Like it or not, computers programs have filled most of the human roles on the trading floor at the financial exchanges around the world. They’re really to blame for the majority of the unreasonable price action we’ve been seeing lately – not derivatives.

While the electronic markets provide instant access to opportunities that were largely unavailable before, there are trade offs as witnessed by the recent extreme volatility. Program trading doesn’t really “think” it wants to sell, it just does.

The independence of trading for yourself and not having to make a market gives you great flexibility but it also harbors the constant uncertainty of what the next day may bring. A May 6th Squawk Box recording in the S&P 500 futures pit showed the power of the computer selling machines – as mere seconds passed, the deluge of sells in the side by side electronic mini futures was enlightening to say the least.

S&P 500 futures contracts, much like all futures contracts, are used to insure and protect portfolios – it’s more or less a broad based liquid equity basket to measure the stock market in the United States. For financial institutions, insurance companies investments, and hedge funds this is the vehicle of choice to hedge and sometimes speculate for profits.

Derivatives, often misunderstood and unfairly maligned, provide crucial functions that would make the markets a much more dangerous place without them. The price discovery process at an exchange brings together the buyers and sellers to find an equilibrium trading level. By doing so the true value is determined daily, hourly, or second by second with these two party interactions.

The financial crisis and housing bust were not because of derivatives but rather the result of Over The Counter (OTC) transactions that were mispricing assets on accounting ledgers. The private party swaps sales were worth whatever Lehman Bros. (or any other investment bank) thought they were, although obviously disastrously incorrect. Without daily mark-to-market updates it was impossible to price the unique illiquid creations. The illusion of asset worth on the books was the problem, not the derivatives themselves.

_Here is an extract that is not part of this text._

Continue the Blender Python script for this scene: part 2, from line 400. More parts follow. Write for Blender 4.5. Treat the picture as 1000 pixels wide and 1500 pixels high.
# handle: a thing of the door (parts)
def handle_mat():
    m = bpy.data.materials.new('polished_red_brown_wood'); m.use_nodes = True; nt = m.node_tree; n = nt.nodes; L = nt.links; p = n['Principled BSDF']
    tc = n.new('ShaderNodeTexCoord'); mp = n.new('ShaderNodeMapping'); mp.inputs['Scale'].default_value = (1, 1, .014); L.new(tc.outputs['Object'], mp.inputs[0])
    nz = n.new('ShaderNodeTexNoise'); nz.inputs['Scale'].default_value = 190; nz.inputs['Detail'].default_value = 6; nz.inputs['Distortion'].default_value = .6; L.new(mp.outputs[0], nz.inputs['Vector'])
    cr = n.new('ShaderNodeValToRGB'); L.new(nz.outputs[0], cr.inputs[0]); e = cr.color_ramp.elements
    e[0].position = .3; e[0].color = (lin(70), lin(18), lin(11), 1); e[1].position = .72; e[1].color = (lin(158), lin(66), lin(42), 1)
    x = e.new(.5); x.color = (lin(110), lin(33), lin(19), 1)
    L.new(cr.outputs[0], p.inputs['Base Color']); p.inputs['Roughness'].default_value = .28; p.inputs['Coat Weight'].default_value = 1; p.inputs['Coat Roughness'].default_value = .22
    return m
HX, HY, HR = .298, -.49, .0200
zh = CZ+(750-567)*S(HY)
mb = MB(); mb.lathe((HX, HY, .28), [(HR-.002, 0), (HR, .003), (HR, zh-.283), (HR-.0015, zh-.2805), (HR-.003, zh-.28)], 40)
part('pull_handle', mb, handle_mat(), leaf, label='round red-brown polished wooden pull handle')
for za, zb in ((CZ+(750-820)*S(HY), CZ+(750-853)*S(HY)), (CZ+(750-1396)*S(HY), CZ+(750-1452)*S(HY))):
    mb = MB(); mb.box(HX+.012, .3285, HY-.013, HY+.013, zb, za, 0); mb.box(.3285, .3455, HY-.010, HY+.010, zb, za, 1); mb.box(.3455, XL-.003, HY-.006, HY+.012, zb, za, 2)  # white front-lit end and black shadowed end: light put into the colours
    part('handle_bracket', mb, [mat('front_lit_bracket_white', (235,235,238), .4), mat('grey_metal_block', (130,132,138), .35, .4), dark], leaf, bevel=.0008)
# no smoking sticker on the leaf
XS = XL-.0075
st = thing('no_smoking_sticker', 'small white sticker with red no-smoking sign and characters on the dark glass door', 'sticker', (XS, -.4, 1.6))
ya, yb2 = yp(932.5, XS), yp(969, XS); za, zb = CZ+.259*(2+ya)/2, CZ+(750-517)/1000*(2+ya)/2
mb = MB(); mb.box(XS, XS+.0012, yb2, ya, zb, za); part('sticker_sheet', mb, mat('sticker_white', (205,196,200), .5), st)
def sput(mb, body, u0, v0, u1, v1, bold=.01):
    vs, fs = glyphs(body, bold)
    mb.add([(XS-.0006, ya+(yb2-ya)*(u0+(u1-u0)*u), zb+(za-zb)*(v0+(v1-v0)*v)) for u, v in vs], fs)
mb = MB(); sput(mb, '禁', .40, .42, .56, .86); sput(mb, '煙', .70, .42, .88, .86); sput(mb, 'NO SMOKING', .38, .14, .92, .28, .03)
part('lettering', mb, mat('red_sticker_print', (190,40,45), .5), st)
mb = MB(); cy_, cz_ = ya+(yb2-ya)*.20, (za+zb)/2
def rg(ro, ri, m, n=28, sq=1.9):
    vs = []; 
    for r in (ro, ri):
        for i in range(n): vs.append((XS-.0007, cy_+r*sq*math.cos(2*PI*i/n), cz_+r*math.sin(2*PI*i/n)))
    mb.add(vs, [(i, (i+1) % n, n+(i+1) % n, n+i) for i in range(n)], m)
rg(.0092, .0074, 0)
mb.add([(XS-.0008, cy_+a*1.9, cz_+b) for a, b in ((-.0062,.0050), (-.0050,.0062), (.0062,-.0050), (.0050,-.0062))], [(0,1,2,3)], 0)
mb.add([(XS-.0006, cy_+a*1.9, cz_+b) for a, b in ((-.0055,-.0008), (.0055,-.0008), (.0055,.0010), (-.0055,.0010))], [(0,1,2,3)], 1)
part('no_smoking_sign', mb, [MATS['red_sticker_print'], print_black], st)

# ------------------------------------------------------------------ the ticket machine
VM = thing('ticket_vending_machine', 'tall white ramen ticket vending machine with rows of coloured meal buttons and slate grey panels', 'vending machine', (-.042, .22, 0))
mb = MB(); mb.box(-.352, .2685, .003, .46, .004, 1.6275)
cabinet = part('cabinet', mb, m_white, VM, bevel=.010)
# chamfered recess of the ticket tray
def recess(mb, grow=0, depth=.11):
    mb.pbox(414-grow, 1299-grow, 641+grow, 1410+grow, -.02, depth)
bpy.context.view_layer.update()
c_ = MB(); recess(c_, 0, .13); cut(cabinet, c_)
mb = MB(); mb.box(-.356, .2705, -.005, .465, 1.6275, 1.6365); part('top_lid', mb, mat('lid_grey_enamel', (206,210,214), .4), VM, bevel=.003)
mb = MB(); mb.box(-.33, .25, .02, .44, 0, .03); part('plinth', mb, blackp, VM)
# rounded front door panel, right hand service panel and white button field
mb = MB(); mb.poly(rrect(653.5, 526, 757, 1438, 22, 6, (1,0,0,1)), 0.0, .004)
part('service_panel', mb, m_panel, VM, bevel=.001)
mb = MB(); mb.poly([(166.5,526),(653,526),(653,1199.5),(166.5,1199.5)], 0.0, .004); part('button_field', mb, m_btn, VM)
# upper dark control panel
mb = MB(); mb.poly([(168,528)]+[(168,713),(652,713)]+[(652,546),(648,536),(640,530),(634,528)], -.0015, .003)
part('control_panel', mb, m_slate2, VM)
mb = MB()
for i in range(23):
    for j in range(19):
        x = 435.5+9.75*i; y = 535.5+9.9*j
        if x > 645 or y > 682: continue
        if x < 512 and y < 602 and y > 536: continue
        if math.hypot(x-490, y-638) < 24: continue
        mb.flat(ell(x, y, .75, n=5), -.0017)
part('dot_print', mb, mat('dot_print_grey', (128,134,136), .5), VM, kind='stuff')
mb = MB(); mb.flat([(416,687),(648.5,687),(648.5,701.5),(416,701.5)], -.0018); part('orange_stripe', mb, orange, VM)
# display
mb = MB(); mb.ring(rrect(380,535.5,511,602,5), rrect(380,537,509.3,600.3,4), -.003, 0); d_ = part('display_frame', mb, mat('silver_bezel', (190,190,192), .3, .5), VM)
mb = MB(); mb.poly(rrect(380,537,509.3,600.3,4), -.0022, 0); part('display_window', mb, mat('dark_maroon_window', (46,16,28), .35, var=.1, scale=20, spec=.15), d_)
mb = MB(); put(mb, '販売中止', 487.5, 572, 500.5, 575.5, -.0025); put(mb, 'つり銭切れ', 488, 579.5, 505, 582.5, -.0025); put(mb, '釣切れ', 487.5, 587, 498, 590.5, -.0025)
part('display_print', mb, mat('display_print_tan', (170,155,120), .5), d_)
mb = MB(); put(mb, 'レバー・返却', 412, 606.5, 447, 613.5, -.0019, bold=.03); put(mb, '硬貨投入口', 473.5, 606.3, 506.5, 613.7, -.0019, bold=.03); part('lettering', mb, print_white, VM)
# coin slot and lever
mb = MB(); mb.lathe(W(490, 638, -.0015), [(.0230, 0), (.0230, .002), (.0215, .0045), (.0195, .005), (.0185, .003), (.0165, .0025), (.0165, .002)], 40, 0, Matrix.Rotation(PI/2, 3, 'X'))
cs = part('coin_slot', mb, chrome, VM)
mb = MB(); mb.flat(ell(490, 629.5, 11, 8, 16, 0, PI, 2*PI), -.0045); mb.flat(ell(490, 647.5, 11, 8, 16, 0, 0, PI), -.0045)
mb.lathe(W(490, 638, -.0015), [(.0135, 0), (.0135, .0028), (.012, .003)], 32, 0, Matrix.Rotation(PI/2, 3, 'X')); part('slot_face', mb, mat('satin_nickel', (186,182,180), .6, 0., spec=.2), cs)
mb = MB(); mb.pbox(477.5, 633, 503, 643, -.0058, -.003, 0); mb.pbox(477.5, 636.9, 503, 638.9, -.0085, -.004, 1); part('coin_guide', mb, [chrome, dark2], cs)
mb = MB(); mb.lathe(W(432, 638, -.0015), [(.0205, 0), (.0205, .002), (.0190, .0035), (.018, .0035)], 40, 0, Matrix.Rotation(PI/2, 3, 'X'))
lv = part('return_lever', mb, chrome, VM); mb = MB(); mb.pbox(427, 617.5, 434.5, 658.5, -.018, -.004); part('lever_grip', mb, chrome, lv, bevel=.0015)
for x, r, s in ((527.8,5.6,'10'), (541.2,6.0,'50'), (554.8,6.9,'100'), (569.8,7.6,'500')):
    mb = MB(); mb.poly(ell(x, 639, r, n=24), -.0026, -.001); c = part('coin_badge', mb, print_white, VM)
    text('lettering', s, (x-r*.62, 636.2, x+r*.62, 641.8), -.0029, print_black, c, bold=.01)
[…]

In comparison Exchange traded derivatives like equity options or futures contracts provide price transparency and a counter party to guarantee the transaction. It should be noted that the Clearing Corporation has NEVER had a default on a trade and provides confidence in every buy and sell. The easy access to current bid and ask data leaves little mystery to any positions worth. Exchange traded derivatives provide the light to disinfect any mistaken value analysis.

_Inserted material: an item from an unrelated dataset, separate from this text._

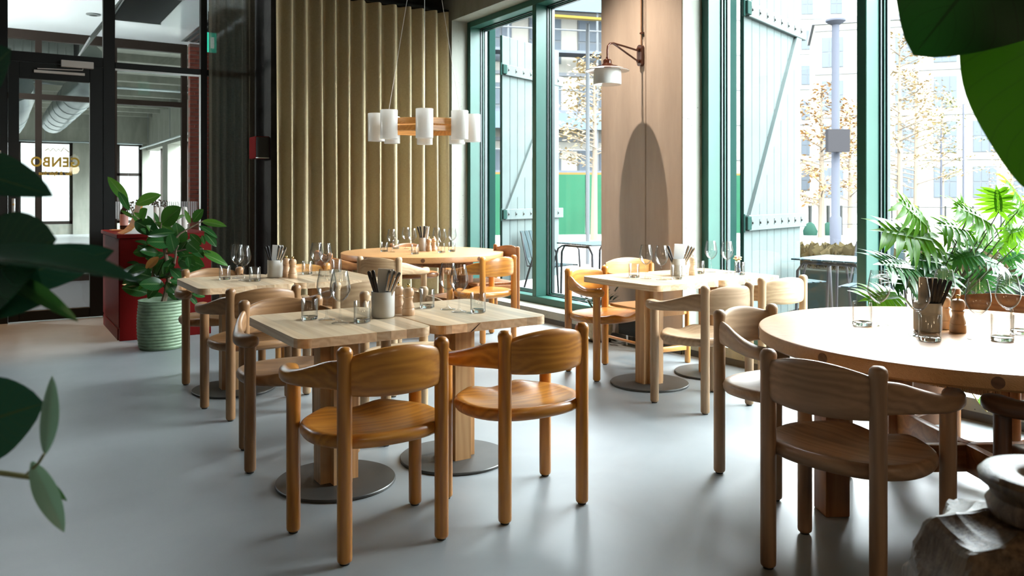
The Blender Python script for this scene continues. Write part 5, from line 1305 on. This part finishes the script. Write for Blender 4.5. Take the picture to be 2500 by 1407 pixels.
vb.v = nv_
mc_, nt, b = new_mat('carved_wood')
tc = nt.nodes.new('ShaderNodeTexCoord'); mp = nt.nodes.new('ShaderNodeMapping'); mp.inputs['Scale'].default_value = (60, 60, 9); mp.inputs['Rotation'].default_value = (0.3, 0.2, 0)
nt.links.new(tc.outputs['Object'], mp.inputs['Vector']); n = nt.nodes.new('ShaderNodeTexNoise'); n.inputs['Scale'].default_value = 1.6; n.inputs['Detail'].default_value = 8; n.inputs['Roughness'].default_value = 0.7; nt.links.new(mp.outputs[0], n.inputs['Vector'])
r_ = nt.nodes.new('ShaderNodeValToRGB'); e = r_.color_ramp.elements; e[0].position = 0.30; e[0].color = rgb(0.03, 0.015, 0.007); e[1].position = 0.60; e[1].color = rgb(0.17, 0.11, 0.065)
nt.links.new(n.outputs['Fac'], r_.inputs['Fac']); nt.links.new(r_.outputs[0], b.inputs['Base Color']); b.inputs['Roughness'].default_value = 0.30
bpn = nt.nodes.new('ShaderNodeBump'); bpn.inputs['Strength'].default_value = 0.35; bpn.inputs['Distance'].default_value = 0.004; nt.links.new(n.outputs['Fac'], bpn.inputs['Height']); nt.links.new(bpn.outputs['Normal'], b.inputs['Normal'])
vb.build('body', mc_, cv_, auto=None)
MB().lathe([(0.088, 0.345), (0.092, 0.360), (0.084, 0.372), (0.090, 0.384), (0.100, 0.392), (0.102, 0.402), (0.094, 0.410), (0.050, 0.408), (0.040, 0.400), (0.036, 0.35), (0.0, 0.345)], 48).build('neck', mc_, cv_, auto=0.9)
# ------------------------------------------------------------------ outside
def xplain(name, col, rough=0.8, metal=0.0, **k): return plain(name, tuple(c * 0.62 for c in col), max(rough, 0.7), 0.0, spec=0.06, **k)
gm = struct('street_ground')
MB().box(XI + 0.25, 140, -90, 140, -0.14, -0.02).build('paving', xplain('pale_paving', (0.22, 0.215, 0.205), 0.8, var=0.12, vscale=0.8), gm)
MB().box(-140, XI + 0.25, HY + 0.3, 140, -0.14, -0.02).build('paving', MATS['pale_paving'], gm)
MB().box(-140, HX0 - 0.2, -90, HY + 0.3, -0.14, -0.02).build('paving', MATS['pale_paving'], gm)
M_shut = xplain('shutter_green', (0.105, 0.132, 0.128), 0.5, var=0.08, vscale=4)
M_shutd = xplain('shutter_edge', (0.006, 0.035, 0.028), 0.5)
def shutter(label, X, Y, ang, w=1.36, z0=0.18, z1=3.32):
    t = thing('window_shutter', label, 'shutter', (X, Y, 0), math.radians(ang), 'green plank shutters folded out from the windows')
    n = 8; bw = w / n
    for k in range(n): MB().rbox(k * bw + 0.003, (k + 1) * bw - 0.003, -0.016, 0.016, z0, z1, 0.004, 1).build('plank', M_shut, t)
    for (a, c) in ((2.82, 2.955), (0.985, 1.12)):
        r = MB().rbox(0.02, w + 0.05, -0.058, -0.0165, a, c, 0.005, 1).build('rail', M_shut, t)
        for k in range(n):
            MB().lathe([(0.012, 0), (0.010, 0.008), (0, 0.010)], 8, T(k * bw + bw / 2, -0.058, (a + c) / 2, math.pi / 2)).build('bolt', M_black, r)
            MB().box(k * bw + bw / 2 - 0.022, k * bw + bw / 2 - 0.014, -0.0605, -0.058, (a + c) / 2 - 0.025, (a + c) / 2 + 0.03).build('bolt_plate', M_black, r)
        hg = MB().rbox(-0.05, 0.03, -0.075, -0.02, a + 0.01, c - 0.01, 0.004, 1).build('hinge', M_shutd, t)
        MB().tube([(-0.06, -0.04, a - 0.01), (-0.06, -0.04, c + 0.01)], 0.014, 10).build('hinge_pin', M_shutd, hg)
    p0 = Vector((0.12, 0, 1.12)); p1 = Vector((w - 0.10, 0, 2.82)); d_ = (p1 - p0); ang_ = math.atan2(d_.z, d_.x)
    MB().prism([(0.06, 1.12), (0.19, 1.12), (w - 0.05, 2.82), (w - 0.18, 2.82)], -0.050, -0.0165, Matrix(((1, 0, 0, 0), (0, 0, 1, 0), (0, 1, 0, 0), (0, 0, 0, 1)))).build('brace', M_shut, t)
    MB().box(-0.004, 0.0, -0.016, 0.016, z0, z1).build('edge_strip', M_shutd, t)
    return t
shutter('green plank shutter folded out beyond the left window', 5.42, 8.66, 22)
shutter('green plank shutter folded out beside the concrete pier, in the right window', 5.40, 4.74, 18)
# hinge posts on the outer reveal
hp_ = struct('trim_2')
for y in (Y1b + 0.02, Y2b + 0.02): MB().rbox(5.21, 5.30, y - 0.06, y + 0.04, ZS, ZH, 0.004, 1).build('hinge_post', M_shutd, hp_)

tr_ = struct('terrace_sky_block')  # continuous facades across the street, added to block low sky light
MB().box(82, 94, -70, 104, -0.02, 30).build('wall', xplain('terrace_render', (0.22, 0.21, 0.19), 0.9), tr_)
MB().box(12, 82, 92, 104, -0.02, 30).build('wall', MATS['terrace_render'], tr_)
cy_ = struct('sky_block_wall')  # walls added to keep bright sky out of the lobby and hall glass
MB().box(-40, 26, 44, 47, -0.02, 17).build('wall', xplain('sky_block_pale', (0.20, 0.20, 0.195), 0.9), cy_)
MB().box(-16, -13, -20, 70, -0.02, 15).build('wall', xplain('sky_block_render', (0.06, 0.06, 0.058), 0.9), cy_)

# lamp post with sign boxes
b0 = at(2040, 612, 18.7); b0.z = -0.02
lpst = thing('lamp_post', 'grey street lamp post with two square sign boxes outside the right window', 'lamp post', b0)
gm_ = xplain('post_grey', (0.048, 0.052, 0.066), 0.4, 0.3)
MB().lathe([(0.13, 0), (0.13, 0.8), (0.10, 0.85), (0.085, 5.3), (0, 5.3)], 16).build('pole', gm_, lpst)
MB().lathe([(0.0, 5.25), (0.10, 5.28), (0.22, 5.36), (0.22, 5.40), (0.1, 5.45), (0, 5.45)], 24).build('lamp_head', gm_, lpst)
MB().box(-0.28, 0.22, -0.28, -0.11, 2.32, 2.84, T(rz=-TH)).build('sign_box', xplain('sign_grey', (0.020, 0.019, 0.021), 0.6), lpst)
MB().box(-0.06, 0.32, 0.11, 0.26, 2.34, 2.84, T(rz=-TH)).build('sign_box', xplain('sign_brown', (0.016, 0.015, 0.013), 0.6), lpst)

# autumn street trees
tw_bark = xplain('street_bark', (0.13, 0.105, 0.08), 0.9)
M_aut = [xplain('autumn_leaf_a', (0.21, 0.115, 0.042), 0.8), xplain('autumn_leaf_b', (0.22, 0.16, 0.08), 0.8), xplain('autumn_leaf_c', (0.14, 0.13, 0.045), 0.8)]
def tree(label, px, dep, h, spread, seed, mat, nl=900, z0=1.3):
    b = at(px, 480, dep); t = thing('street_tree', label, 'tree', (b.x, b.y, -0.02), 0, 'autumn street trees')
    rs = random.Random(seed)
    MB().tube([(0, 0, 0), (0.05, 0.02, h * 0.5), (0, 0, h * 0.97)], [0.11, 0.07, 0.02], 8).build('trunk', tw_bark, t)
    lf = MB(); br = MB()
    for k in range(26):
        a = rs.uniform(0, 6.28); z = z0 + (h - z0) * (k + 0.5) / 26; L = spread * (1 - 0.65 * ((z - z0) / (h - z0))) * rs.uniform(0.7, 1.1)
        e = Vector((L * math.cos(a), L * math.sin(a), z + L * 0.18)); br.tube([(0, 0, z - 0.1), tuple(e * 0.55 + Vector((0, 0, z * 0.45))), tuple(e)], [0.028, 0.016, 0.006], 5)
        for j in range(nl // 26):
            q = rs.uniform(0.25, 1.05); c = Vector((e.x * q, e.y * q, z + (e.z - z) * q)) + Vector((rs.gauss(0, .18), rs.gauss(0, .18), rs.gauss(0, .10)))
            s = rs.uniform(0.05, 0.10); M = T(c.x, c.y, c.z, rs.uniform(-.7, .7), rs.uniform(-.7, .7), rs.uniform(0, 6))
            lf.add([tuple(M @ Vector(v)) for v in ((-s, 0, 0), (0, -s * .5, 0), (s, 0, 0.01), (0, s * .5, 0))], [(0, 1, 2, 3)])
    br.build('branches', tw_bark, t); o = lf.build('foliage', mat, t, auto=None); o['kind'] = 'stuff'
tree('orange autumn tree left of the lamp post', 2005, 25.5, 4.6, 2.2, 1, M_aut[0], 1500, 0.9)
tree('second orange autumn tree, behind the lamp post', 2075, 33, 5.0, 1.9, 2, M_aut[0], 1100, 1.0)
tree('pale tall autumn tree right of the mullion', 2196, 26, 6.6, 2.0, 3, M_aut[1], 1200, 1.8)
tree('thin autumn tree before the pale building', 2236, 33, 6.5, 2.4, 4, M_aut[1], 1200, 1.6)
tree('slim autumn tree at the right, half behind the giant leaf', 2300, 38, 6.0, 2.2, 5, M_aut[2], 900, 2.0)
tree('small autumn tree on the far right above the feathery plant', 2470, 40, 4.5, 1.5, 6, M_aut[1], 600, 1.0)
tree('autumn tree before the scaffolded building', 1450, 24, 5.4, 1.9, 7, M_aut[1], 1000, 2.2)
for k, (px, lab) in enumerate(((1978, 'black tree stake with green bag left of the orange tree'), (2022, 'black tree stake with green bag by the lamp post'), (2053, 'bare black stake right of the lamp post'))):
    b = at(px, 480, 27); t = thing('tree_stake', lab, 'stake', (b.x, b.y, -0.02), 0, 'black stakes round the street trees')
    MB().tube([(0, 0, 0), (0, 0, 1.0)], 0.06, 8).build('stake', M_black, t)
    if k < 2: MB().lathe([(0.0, 0), (0.22, 0.0), (0.24, 0.15), (0.14, 0.38), (0.05, 0.45), (0, 0.45)], 12).build('water_bag', xplain('bag_green', (0.012, 0.04, 0.028), 0.5), t)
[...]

Current technology lets us know the price of crude oil nearly 24 hours a day – giving traders the ability to value any portfolio position short or long. It is also possible to determine what a January 2012 Crude $80 Call is worth to a high degree of certainty for an expiration date over 18 months away.

Shifting Price Risk

Another main function of derivatives is the transfer of risk. A farmer can lock in the sale price of grain by selling a futures contract for the upcoming harvest. That price hopefully ensures a profitable season by offsetting the risk of lower prices in the cash market when the product is ready for sale. It’s the perfect hedge, what is lost in selling the physical grain is made up by the gain on the futures contracts.

This ability to shift risk is indispensable when running any business so that costs can be fixed — and therefore easier to forecast.

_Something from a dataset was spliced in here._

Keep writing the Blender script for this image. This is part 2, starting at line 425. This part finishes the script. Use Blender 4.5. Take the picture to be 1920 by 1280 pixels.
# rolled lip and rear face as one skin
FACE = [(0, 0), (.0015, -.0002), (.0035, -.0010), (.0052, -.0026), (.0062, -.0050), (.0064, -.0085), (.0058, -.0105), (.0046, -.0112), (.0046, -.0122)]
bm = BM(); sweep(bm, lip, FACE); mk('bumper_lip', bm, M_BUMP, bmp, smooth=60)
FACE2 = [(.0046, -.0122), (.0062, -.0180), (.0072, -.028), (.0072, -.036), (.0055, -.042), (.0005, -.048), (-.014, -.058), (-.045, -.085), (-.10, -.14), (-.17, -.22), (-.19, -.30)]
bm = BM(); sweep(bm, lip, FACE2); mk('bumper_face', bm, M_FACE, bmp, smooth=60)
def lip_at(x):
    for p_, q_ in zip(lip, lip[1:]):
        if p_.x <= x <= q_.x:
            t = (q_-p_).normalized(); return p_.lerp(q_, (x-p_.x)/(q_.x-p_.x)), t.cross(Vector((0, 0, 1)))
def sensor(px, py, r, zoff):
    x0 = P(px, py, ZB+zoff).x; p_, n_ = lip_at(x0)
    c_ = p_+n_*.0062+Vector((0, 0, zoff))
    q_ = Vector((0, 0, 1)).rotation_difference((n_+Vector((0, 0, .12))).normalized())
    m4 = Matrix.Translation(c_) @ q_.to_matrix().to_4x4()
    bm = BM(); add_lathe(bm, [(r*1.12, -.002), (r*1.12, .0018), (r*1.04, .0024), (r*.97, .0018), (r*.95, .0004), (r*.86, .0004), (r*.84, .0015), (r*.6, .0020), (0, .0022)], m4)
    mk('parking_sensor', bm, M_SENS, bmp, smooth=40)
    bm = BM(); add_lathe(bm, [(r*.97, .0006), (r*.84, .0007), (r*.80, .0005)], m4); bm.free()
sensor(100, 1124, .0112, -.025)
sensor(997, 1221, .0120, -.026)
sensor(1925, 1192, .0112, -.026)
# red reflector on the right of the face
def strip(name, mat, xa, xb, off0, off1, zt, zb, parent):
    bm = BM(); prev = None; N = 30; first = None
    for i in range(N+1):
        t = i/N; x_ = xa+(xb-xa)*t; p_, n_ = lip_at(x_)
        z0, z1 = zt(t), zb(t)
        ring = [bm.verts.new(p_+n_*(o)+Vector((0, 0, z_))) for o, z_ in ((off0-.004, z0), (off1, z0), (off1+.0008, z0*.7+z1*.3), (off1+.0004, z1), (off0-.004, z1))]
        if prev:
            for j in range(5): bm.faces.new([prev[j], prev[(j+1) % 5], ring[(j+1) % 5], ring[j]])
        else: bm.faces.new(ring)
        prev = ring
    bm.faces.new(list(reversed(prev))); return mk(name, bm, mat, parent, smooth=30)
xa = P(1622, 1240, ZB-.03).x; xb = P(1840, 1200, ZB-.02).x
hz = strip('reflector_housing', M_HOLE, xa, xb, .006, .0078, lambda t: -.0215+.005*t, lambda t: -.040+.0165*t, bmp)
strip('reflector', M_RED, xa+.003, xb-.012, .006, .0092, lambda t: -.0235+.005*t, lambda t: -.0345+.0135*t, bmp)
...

The use of these instruments, whose price is a function of an underlying asset, has grown exponentially as businesses and trading firms use them to protect the bottom line. In fact, if you own shares of any major American company, chances are derivatives are put into play in some way for their business. And you can bet that derivatives continue to be exceedingly popular if only because they are a business necessity for everyone from corn farmers to the airlines.